The 95-year-old Holocaust survivor called Charleston home for decades after moving to the Lowcountry with his family.

When he first arrived in the Lowcountry, he lived with many family members in an apartment building on St. Margaret Street and once owned Glamour Cleaners on King Street.

“Today was a unique day for Charleston. Joe was the last Concentration Camp survivor in Charleston who finally passed away,” said Rabbi Yossi Refson.

Earlier in life, Engel had survived his time spent at the Auschwitz Concentration Camp. He escaped by jumping out of a cattle car and hiding in snow from German troops.

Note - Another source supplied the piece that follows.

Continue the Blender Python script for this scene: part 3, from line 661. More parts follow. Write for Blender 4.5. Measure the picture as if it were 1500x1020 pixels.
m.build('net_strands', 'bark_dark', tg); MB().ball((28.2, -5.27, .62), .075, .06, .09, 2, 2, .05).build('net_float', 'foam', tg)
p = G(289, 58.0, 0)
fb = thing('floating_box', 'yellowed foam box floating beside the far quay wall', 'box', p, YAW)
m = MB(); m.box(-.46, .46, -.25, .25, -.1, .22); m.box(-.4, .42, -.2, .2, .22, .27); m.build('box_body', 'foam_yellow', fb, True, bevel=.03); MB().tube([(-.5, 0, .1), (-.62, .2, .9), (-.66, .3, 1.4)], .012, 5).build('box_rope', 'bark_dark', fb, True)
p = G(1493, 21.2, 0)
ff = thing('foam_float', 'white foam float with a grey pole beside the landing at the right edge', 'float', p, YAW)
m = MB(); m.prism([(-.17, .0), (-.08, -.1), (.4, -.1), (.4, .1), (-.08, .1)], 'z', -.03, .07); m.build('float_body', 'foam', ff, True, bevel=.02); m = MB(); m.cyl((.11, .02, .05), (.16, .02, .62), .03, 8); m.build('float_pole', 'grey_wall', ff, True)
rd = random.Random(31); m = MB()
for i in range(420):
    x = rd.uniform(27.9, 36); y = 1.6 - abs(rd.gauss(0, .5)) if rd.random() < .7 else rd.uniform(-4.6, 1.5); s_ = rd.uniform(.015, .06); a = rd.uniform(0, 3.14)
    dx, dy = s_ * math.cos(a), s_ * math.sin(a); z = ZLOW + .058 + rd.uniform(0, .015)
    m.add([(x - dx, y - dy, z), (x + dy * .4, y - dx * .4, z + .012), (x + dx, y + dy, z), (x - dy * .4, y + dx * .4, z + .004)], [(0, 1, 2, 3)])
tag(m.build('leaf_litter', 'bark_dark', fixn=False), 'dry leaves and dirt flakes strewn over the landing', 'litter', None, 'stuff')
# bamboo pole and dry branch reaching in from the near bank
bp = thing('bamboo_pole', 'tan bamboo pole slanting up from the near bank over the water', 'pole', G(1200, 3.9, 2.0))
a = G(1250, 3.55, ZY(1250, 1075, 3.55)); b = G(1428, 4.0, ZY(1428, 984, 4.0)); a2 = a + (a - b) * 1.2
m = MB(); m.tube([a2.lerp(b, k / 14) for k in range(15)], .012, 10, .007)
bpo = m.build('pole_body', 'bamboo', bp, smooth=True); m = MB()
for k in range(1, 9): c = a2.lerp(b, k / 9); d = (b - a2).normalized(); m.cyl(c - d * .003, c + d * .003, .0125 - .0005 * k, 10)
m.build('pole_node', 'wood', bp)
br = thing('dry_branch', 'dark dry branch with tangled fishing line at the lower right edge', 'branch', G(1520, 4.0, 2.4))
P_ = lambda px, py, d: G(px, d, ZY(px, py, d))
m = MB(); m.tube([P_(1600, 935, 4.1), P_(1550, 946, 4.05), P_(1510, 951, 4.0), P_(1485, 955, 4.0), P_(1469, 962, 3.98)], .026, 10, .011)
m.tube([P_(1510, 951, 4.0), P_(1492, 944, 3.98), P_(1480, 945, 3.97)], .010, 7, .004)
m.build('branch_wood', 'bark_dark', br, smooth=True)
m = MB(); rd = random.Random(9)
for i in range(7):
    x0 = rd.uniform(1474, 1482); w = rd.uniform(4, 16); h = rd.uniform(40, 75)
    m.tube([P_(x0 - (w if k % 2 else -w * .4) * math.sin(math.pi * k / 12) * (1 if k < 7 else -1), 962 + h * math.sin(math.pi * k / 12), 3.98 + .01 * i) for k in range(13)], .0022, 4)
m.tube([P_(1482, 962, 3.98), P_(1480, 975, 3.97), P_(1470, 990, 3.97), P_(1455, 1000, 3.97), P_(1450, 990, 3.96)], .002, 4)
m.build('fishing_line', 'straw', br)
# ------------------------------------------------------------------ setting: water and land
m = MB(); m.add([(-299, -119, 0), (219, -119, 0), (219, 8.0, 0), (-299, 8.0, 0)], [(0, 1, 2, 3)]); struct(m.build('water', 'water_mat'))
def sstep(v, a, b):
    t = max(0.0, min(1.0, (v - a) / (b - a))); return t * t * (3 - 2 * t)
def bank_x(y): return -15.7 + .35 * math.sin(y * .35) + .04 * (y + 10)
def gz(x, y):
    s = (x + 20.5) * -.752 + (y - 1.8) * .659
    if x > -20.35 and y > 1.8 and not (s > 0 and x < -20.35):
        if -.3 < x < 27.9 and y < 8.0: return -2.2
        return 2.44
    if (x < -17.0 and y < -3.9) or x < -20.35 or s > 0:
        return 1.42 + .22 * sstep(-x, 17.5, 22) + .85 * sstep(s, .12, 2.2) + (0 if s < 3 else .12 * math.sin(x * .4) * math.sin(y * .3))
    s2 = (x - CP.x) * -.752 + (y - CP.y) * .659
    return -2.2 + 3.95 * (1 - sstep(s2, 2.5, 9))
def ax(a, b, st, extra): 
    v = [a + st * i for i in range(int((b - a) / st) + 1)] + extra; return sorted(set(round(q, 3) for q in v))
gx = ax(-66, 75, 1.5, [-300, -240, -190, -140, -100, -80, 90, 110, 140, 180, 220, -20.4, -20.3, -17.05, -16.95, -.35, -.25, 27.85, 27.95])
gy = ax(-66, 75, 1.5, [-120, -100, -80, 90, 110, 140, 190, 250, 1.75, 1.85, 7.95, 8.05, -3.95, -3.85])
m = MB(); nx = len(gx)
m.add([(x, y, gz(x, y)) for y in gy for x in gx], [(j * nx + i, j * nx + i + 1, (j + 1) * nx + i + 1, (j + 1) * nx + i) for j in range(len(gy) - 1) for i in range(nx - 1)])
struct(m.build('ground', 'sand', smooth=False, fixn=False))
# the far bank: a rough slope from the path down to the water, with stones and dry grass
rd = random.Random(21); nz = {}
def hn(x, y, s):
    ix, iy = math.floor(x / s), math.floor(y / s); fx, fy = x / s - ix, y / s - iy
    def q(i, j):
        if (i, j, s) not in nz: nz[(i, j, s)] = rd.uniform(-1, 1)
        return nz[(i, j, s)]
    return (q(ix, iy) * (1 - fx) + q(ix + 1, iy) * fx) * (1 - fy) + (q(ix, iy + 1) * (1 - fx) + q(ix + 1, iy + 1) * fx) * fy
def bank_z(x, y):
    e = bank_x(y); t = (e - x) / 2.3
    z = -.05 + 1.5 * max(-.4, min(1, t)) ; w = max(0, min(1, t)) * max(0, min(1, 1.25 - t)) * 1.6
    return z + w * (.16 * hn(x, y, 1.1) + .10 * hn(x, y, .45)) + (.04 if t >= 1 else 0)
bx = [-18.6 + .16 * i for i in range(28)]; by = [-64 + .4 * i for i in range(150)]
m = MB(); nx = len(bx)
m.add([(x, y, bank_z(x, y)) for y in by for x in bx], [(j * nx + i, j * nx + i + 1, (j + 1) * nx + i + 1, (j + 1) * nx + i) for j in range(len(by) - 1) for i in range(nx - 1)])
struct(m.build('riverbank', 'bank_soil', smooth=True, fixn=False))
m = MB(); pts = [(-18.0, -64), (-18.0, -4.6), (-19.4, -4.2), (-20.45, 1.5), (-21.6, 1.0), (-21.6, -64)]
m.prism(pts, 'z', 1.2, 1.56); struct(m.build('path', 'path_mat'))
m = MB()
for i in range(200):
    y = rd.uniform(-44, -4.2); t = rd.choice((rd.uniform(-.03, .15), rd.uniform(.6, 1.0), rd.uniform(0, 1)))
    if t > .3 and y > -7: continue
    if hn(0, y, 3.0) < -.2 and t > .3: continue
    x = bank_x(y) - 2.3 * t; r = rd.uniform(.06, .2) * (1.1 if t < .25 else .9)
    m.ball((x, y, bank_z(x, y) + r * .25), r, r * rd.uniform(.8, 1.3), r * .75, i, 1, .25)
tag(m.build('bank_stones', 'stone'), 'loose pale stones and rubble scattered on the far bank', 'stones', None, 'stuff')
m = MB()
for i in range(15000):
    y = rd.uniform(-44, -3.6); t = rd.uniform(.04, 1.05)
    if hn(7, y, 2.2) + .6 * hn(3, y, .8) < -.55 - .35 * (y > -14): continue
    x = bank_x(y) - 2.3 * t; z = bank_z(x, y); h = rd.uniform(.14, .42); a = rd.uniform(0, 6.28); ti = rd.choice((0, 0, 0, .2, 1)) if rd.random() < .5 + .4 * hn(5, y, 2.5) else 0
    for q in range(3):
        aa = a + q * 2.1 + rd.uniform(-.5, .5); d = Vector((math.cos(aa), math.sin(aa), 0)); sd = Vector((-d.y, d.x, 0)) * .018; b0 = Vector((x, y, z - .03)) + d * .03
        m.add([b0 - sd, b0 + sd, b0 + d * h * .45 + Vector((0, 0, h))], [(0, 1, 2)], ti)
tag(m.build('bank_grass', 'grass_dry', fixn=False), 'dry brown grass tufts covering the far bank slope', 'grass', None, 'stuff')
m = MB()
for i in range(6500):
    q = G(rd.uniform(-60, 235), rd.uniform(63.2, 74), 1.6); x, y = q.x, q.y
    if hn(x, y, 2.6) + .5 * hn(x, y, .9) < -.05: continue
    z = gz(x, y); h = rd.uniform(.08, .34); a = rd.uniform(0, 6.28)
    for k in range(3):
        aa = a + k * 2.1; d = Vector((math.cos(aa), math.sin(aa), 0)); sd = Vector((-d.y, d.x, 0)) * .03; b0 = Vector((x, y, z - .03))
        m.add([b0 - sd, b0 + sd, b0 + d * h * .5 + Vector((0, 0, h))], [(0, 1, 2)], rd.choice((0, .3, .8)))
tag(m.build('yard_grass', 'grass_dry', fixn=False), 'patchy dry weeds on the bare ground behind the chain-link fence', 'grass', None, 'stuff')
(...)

Rabbi Evan Ravski says that Engel was reluctant to tell his story at first, but it became his salvation in Charleston.

“There was nothing left unsaid. It was remember. It was be kind. It was take care of one another,” said Rabbi Ravski. “He got his story on video and has it for us to distribute so that the next generation can still see him and hear his voice.”

Once Engel started telling his life story he could not stop. Schools, churches and many other places were where he spoke about the Holocaust.

“He made every effort to tell his story and to make sure everybody remembered the tragedy of the Holocaust and remember all of the things that he had been through,” said Jonathan Zucker, a friend of Engel’s. Additionally, he always spoke out about all the children that were killed during the Holocaust. That was near and dear to him.”

Friends and family describe Engel as humorous, loving and caring.

“He would always ask how I was doing and how my parents were doing,” said Rabbi Ravski.

“Joe was always a source of happiness despite all the things that he had been through,” said Zucker. “To visit with Uncle Joe was always something happy and special.”

“He just brought out that joy in people. Whenever I saw a call coming in or saw him anywhere it was a delight,” said City of Charleston Mayor John Tecklenburg.

The next task for those who knew Engel is to carry on his story, the legacy of those who died and survived the Holocaust.

“There are an incredible amount of foundations and charities that are set up in his name,” said Rabbi Ravski.

“As a child of Holocaust survivors, I’m actively engaged now in going to schools to speak to students. Joe was our role model,” said Anita Zucker, another friend. “I will represent Joe, but I will also represent my own parents and be their voice because their voice isn’t with us.”